Nothing particularly memorable happened at the venue after that but I arrived home in the afternoon and noticed from the kitchen window that Mr SDS was outside, hanging up the washing. For some reason, he wasn't using the normal line; instead he'd erected one of those rotary airers. I didn't think we had room for one at the bottom of the garden but I was obviously mistaken. I walked down to greet him and was somewhat confounded to see that, having pegged out all the pillowcases, he was now hanging up the suet cakes for the birds. There must have been about twenty of these at least, all suspended from the cords on the airer itself, so that they actually hung right against the clean laundry.  Only it was, of course, now no longer clean - instead every item was encrusted with hundreds of little spatters of white fat. One half of me was delighted that he should be putting out the bird food (that's usually my domain) – and so much of it too! - but the other half was appalled at his choice of where to place it.   Very unlike him. “What are you doing?!” I called out, my surprise matched only by my annoyance. I never got to hear his reply. I opened my eyes slowly and the light filtered in, accompanied by sounds too, the sounds of the morning... a distant song thrush, tyres on the road, the whirring of the central heating pump as it stirred into life. I lay there and reminisced. Rylan Clark copping a feel!

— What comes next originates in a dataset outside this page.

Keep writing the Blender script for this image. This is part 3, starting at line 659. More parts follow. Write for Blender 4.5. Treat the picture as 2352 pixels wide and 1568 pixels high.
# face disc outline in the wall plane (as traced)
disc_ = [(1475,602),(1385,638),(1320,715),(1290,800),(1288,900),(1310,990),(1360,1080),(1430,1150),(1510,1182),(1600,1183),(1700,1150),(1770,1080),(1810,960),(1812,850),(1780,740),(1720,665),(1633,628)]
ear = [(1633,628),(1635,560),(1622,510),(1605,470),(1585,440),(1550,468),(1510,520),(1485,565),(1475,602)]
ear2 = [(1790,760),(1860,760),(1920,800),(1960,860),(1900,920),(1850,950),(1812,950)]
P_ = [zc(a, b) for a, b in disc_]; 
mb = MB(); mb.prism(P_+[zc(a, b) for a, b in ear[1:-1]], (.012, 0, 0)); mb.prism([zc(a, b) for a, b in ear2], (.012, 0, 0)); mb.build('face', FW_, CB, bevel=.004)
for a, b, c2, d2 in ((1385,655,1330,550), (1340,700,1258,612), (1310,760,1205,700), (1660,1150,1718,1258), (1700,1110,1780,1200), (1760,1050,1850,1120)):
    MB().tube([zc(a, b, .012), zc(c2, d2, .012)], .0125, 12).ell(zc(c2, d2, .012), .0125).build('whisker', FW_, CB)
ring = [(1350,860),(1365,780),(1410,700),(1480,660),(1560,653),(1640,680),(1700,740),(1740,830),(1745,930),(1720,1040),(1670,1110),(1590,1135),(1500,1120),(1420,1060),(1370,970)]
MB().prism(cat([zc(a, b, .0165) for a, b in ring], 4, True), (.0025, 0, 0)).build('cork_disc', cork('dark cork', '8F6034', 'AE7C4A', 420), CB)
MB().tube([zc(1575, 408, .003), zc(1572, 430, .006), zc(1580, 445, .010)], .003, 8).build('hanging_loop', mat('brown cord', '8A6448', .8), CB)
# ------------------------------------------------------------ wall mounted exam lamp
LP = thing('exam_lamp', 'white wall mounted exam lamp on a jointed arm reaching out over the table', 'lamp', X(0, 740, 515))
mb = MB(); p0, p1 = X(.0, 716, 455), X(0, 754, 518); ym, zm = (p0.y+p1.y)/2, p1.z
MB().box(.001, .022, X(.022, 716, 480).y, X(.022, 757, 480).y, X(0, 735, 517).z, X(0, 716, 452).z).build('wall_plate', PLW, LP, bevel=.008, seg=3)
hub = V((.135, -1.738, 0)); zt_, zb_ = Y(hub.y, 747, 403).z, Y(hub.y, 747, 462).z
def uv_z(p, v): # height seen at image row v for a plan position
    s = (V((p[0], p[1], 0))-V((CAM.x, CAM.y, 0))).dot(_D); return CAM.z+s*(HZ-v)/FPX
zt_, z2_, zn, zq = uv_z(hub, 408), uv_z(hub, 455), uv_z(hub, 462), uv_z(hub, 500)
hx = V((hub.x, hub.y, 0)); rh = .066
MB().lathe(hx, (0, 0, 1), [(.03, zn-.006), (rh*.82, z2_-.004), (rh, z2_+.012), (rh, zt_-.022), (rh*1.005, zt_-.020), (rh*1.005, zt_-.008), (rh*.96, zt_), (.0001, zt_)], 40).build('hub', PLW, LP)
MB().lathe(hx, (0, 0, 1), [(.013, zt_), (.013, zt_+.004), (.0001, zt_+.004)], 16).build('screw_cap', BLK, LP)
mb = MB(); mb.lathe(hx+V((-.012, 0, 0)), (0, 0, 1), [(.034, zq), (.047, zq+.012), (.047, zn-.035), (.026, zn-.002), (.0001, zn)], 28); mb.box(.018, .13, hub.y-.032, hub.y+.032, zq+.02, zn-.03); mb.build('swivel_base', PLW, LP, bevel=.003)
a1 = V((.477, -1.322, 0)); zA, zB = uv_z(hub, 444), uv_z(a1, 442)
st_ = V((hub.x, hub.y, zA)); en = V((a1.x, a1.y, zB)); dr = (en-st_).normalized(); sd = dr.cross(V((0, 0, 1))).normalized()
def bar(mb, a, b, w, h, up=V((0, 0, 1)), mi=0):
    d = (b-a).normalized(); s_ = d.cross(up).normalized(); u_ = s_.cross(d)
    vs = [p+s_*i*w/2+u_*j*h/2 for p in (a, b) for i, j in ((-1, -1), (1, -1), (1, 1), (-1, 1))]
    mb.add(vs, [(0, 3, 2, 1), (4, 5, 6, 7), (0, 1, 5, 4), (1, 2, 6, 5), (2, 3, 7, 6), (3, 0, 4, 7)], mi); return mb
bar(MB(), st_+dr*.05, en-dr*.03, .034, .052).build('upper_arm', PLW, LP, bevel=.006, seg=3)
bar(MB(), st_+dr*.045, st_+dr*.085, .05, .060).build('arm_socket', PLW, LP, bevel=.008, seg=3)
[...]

I know nobody ever really wants to hear or read about someone else's weird dreams (unless they're in them, so Rylan may be interested) but in the absence of anything meaningful or riveting to say here at the moment, I'm afraid that's what you have.

Thursday, 22 January 2015

She goes in and out and in and out...

Last night I had this dream in which I was playing, of all the most unlikely things, an accordion.  I'd forgotten about it completely until I was flitting around the interwebs this morning and quite by chance I came across an article about, of all the most unlikely things, accordions.  "Ooh, what a weird coincidence!  I've just broken my dream!" I gasped, and went on to explain to Mr SDS how spookily odd it seemed that I should both dream about and read about, in the space of just a few hours, and of all the most unlikely things, accordions.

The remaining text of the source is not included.